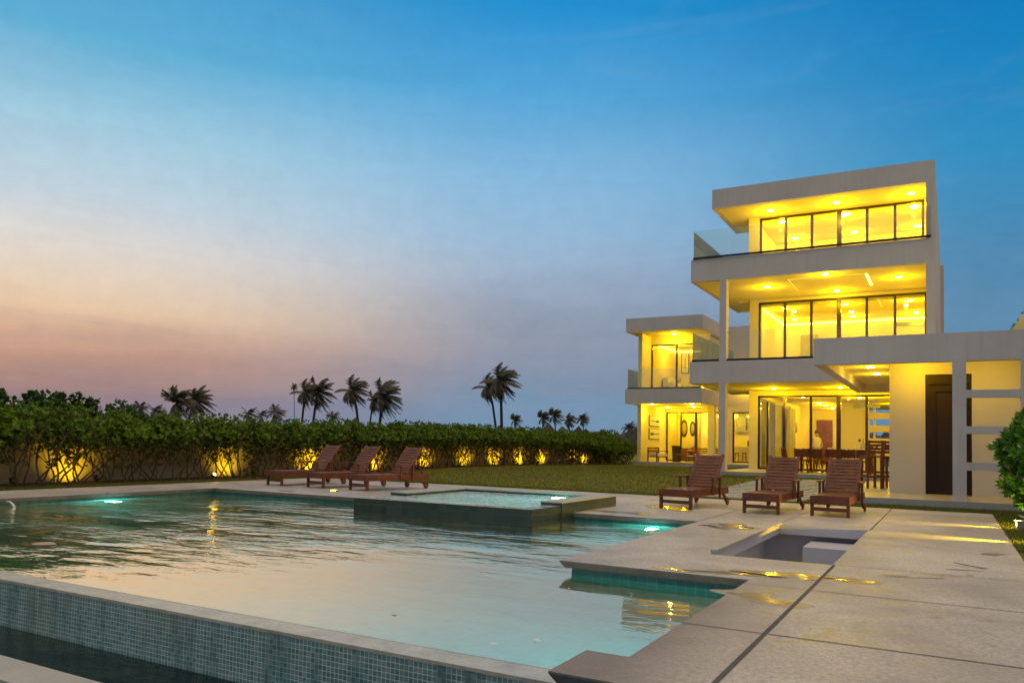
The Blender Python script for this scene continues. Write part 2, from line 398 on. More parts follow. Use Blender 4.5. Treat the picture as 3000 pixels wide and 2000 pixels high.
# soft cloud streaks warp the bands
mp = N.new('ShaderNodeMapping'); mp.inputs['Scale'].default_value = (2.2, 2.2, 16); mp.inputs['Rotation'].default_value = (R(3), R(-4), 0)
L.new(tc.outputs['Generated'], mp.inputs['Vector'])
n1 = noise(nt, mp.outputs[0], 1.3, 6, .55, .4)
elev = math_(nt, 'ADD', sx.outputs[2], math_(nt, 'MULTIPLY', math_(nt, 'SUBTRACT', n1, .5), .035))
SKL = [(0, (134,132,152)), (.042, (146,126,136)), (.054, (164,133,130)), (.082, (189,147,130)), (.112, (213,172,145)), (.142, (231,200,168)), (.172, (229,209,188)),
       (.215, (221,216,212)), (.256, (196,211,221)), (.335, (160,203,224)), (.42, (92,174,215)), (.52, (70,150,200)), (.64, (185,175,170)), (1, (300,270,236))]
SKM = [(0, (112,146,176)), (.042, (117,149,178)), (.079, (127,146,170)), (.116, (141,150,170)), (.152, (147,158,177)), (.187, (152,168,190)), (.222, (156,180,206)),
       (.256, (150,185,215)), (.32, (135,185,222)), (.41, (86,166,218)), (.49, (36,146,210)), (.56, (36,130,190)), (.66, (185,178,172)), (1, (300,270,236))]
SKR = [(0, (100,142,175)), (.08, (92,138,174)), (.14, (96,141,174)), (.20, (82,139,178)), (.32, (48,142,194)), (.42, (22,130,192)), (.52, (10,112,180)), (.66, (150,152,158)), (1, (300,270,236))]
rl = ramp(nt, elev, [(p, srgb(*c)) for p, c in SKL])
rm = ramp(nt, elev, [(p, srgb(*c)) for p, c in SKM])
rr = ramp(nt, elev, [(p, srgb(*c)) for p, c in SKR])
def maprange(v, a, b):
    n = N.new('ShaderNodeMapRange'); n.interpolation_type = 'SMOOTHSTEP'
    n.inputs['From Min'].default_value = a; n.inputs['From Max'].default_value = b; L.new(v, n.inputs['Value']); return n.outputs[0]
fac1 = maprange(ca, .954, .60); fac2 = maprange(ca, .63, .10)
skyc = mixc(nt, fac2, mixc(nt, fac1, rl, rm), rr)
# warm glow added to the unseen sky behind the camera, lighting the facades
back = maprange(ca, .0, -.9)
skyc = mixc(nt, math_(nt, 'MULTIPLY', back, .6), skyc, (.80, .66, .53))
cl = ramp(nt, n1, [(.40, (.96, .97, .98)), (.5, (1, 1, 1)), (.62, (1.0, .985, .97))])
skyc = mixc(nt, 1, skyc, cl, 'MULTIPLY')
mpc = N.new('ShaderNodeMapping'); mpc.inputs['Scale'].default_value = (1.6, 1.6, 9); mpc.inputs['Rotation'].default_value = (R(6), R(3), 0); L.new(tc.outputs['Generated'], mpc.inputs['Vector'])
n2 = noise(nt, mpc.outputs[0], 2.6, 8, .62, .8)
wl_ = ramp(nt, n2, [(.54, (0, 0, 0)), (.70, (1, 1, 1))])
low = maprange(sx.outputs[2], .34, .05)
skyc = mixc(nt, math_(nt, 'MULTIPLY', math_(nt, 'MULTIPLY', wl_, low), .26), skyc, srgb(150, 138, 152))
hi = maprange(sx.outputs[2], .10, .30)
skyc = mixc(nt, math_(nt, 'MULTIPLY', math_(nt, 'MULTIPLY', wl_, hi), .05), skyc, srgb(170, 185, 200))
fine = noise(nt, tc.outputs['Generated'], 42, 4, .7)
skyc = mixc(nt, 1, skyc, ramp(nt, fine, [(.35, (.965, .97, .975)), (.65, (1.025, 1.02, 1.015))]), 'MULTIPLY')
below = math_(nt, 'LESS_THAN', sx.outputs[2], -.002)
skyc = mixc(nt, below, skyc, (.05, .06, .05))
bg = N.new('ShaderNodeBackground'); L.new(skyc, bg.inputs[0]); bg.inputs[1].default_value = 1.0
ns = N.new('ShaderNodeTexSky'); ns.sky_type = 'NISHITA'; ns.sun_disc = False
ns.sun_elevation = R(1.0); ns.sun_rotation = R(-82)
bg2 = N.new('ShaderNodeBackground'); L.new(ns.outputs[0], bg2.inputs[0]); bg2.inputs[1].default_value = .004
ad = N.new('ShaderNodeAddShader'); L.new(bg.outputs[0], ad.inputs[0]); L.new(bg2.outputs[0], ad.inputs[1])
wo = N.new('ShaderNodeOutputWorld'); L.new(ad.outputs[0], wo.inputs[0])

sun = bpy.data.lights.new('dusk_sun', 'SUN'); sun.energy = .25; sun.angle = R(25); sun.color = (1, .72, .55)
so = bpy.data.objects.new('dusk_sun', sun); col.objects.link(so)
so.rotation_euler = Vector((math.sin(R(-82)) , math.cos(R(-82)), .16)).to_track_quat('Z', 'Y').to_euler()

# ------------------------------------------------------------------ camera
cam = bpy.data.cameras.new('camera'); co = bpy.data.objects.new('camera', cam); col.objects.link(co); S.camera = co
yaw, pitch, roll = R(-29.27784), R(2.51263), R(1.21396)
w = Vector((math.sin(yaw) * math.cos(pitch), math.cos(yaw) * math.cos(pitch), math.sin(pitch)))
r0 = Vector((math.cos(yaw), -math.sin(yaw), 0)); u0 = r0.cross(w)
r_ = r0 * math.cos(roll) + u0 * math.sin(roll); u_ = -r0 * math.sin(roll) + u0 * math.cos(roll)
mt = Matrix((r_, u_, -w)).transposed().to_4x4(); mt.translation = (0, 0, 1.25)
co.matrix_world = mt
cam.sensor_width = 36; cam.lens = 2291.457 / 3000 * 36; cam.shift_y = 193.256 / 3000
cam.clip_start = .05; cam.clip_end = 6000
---
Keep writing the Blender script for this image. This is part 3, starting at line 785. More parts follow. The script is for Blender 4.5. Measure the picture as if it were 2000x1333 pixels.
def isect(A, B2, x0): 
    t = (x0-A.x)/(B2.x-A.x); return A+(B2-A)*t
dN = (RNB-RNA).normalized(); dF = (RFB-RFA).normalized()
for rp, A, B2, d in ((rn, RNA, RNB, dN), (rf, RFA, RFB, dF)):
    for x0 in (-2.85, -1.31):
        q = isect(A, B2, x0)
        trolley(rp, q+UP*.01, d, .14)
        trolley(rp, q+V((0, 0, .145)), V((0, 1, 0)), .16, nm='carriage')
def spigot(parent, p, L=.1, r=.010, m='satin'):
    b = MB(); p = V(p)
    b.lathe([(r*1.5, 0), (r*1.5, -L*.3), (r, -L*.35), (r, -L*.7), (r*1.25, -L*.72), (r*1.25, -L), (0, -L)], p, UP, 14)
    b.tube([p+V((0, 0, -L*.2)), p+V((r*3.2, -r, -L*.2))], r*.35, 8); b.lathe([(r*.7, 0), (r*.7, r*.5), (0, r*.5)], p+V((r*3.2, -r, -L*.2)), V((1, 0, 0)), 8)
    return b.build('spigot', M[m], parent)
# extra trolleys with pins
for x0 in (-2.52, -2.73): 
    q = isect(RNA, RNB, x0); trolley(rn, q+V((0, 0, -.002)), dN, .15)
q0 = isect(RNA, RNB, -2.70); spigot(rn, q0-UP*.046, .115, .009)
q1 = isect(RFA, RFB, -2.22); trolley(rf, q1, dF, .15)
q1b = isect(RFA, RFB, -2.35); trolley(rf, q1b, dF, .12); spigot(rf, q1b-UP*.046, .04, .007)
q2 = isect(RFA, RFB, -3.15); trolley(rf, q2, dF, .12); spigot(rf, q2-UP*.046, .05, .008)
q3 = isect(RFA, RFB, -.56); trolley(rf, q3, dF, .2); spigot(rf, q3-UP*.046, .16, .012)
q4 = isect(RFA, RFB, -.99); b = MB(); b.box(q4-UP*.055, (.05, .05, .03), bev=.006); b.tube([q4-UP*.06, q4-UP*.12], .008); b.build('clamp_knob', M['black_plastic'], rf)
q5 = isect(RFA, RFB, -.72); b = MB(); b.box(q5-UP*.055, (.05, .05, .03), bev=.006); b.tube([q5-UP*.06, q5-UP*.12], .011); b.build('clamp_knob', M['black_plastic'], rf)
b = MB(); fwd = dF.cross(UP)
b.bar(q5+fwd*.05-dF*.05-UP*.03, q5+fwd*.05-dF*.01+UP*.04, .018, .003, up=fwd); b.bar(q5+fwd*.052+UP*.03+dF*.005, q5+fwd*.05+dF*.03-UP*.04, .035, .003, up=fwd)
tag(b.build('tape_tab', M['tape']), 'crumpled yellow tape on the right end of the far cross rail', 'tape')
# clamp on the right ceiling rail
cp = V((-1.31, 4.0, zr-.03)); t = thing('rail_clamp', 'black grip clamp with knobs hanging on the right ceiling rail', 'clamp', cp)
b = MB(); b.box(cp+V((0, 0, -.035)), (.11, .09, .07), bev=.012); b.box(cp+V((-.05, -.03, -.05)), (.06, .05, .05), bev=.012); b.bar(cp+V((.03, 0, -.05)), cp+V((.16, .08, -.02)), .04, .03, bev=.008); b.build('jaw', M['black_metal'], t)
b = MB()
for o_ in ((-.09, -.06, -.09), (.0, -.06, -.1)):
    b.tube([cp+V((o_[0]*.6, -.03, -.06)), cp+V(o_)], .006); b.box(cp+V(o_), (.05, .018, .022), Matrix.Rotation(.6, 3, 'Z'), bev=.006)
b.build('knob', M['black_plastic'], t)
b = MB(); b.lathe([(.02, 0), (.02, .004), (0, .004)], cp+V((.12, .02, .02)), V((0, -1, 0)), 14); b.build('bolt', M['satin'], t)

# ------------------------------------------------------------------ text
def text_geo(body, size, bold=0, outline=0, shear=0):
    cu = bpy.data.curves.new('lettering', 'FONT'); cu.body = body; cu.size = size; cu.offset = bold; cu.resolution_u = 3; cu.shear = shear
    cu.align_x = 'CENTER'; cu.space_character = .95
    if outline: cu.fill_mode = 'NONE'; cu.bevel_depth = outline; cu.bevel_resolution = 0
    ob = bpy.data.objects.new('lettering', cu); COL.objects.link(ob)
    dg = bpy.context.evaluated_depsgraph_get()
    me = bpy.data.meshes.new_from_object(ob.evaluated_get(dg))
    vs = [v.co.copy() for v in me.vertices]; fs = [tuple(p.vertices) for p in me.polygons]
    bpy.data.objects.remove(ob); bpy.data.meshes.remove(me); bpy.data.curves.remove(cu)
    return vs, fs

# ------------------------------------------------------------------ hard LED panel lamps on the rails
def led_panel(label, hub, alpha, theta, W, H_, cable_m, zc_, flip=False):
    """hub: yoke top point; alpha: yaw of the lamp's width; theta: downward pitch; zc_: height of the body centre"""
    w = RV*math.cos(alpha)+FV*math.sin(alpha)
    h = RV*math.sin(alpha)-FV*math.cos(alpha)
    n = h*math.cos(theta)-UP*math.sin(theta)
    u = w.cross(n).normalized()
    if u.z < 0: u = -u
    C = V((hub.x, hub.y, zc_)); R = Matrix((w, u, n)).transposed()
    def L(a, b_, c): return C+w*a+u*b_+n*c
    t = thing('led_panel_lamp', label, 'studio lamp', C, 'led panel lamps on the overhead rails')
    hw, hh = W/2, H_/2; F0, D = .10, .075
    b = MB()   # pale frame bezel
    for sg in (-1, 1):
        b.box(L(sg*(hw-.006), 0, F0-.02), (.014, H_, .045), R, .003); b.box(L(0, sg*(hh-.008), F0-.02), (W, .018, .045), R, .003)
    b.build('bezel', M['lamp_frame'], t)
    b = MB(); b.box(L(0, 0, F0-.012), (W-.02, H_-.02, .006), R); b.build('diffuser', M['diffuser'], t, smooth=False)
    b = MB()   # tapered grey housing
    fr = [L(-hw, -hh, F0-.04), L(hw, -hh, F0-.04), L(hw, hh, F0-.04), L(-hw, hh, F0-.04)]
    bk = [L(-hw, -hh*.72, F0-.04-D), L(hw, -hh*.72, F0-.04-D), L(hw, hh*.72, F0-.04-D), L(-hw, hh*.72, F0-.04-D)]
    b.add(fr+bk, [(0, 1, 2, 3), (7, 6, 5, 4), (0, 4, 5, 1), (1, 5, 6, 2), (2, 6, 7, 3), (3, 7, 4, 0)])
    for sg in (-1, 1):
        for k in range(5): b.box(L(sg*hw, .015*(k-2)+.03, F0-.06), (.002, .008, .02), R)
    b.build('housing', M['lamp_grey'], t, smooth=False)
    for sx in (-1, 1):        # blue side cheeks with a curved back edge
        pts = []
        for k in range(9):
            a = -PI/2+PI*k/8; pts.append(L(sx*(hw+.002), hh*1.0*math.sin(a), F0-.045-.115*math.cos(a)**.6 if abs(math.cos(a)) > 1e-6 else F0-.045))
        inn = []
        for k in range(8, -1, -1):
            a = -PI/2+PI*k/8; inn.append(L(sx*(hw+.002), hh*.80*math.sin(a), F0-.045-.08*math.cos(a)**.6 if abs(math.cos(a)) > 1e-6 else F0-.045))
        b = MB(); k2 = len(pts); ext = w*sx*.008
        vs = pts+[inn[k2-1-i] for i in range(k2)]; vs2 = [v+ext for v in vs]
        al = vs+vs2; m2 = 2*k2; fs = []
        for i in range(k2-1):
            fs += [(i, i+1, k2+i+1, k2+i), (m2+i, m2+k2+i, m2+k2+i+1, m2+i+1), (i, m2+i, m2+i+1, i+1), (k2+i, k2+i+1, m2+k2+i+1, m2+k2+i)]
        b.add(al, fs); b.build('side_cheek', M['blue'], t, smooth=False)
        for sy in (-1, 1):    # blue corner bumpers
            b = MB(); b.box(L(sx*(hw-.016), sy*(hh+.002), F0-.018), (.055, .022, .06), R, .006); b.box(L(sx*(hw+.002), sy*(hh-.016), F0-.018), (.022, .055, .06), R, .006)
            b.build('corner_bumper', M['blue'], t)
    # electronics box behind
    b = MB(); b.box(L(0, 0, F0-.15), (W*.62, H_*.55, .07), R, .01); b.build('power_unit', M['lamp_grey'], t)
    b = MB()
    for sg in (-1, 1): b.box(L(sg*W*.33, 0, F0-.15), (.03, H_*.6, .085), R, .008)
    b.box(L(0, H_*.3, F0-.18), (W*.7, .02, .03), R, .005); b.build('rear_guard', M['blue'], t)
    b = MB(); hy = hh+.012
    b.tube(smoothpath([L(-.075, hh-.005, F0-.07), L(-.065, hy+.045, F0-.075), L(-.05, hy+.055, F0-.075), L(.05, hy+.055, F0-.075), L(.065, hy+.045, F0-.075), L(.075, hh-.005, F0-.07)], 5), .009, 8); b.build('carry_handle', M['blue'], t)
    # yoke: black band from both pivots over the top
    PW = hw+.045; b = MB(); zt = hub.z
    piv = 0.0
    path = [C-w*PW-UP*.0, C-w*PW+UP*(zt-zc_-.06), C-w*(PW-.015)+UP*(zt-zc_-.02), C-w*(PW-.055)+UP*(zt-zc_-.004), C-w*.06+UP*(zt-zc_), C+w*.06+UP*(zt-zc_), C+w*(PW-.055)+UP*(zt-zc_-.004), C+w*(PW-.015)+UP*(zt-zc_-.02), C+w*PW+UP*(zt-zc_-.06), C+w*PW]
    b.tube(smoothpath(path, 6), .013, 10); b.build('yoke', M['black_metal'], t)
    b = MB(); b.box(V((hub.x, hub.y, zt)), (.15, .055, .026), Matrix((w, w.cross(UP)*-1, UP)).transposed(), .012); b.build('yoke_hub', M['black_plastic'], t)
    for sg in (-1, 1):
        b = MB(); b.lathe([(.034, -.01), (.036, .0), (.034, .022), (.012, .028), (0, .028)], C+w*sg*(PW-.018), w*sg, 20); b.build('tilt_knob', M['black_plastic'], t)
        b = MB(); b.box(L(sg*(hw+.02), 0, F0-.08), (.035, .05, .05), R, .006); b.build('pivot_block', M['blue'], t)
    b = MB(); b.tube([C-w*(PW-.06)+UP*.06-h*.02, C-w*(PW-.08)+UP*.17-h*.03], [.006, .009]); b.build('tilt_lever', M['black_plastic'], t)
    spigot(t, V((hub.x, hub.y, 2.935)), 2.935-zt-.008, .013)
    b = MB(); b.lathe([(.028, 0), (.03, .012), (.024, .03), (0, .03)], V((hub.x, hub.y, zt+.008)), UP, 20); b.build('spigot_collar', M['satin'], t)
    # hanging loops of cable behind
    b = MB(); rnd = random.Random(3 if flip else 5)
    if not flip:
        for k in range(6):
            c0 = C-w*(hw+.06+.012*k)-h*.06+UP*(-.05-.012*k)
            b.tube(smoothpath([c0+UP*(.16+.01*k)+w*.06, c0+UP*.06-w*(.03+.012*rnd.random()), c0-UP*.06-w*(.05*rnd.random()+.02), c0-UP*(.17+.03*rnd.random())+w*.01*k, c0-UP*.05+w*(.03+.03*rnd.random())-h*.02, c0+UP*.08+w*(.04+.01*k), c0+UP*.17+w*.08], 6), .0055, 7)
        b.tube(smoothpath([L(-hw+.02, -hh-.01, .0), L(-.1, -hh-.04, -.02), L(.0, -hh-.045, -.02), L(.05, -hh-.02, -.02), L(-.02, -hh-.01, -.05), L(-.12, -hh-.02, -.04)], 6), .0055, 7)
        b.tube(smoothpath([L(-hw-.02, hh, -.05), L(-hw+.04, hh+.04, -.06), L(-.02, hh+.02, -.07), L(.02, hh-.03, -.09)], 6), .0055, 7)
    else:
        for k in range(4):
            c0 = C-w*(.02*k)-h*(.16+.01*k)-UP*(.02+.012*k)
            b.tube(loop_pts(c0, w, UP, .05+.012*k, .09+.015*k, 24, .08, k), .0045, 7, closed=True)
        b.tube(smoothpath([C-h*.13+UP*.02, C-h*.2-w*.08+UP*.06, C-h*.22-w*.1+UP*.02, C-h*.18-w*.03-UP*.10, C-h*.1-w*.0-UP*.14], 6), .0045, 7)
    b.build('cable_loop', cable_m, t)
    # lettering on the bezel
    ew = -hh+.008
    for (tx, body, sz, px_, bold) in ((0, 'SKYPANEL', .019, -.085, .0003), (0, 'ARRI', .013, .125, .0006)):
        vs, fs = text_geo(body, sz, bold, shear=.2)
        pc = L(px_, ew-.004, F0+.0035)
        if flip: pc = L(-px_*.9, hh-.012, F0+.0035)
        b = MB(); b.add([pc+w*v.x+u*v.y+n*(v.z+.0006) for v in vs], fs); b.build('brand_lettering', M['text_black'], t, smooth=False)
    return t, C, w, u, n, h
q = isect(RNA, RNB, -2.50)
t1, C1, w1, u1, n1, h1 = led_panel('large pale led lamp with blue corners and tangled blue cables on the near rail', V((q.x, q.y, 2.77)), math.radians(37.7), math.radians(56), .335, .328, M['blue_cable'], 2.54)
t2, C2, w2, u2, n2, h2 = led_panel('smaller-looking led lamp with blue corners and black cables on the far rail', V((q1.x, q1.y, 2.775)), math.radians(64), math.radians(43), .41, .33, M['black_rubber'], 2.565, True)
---
— Task prompt —
Extract every line of the records above that contains the word "parts".

— Full answer —
The Blender Python script for this scene continues. Write part 2, from line 398 on. More parts follow. Use Blender 4.5. Treat the picture as 3000 pixels wide and 2000 pixels high.
Keep writing the Blender script for this image. This is part 3, starting at line 785. More parts follow. The script is for Blender 4.5. Measure the picture as if it were 2000x1333 pixels.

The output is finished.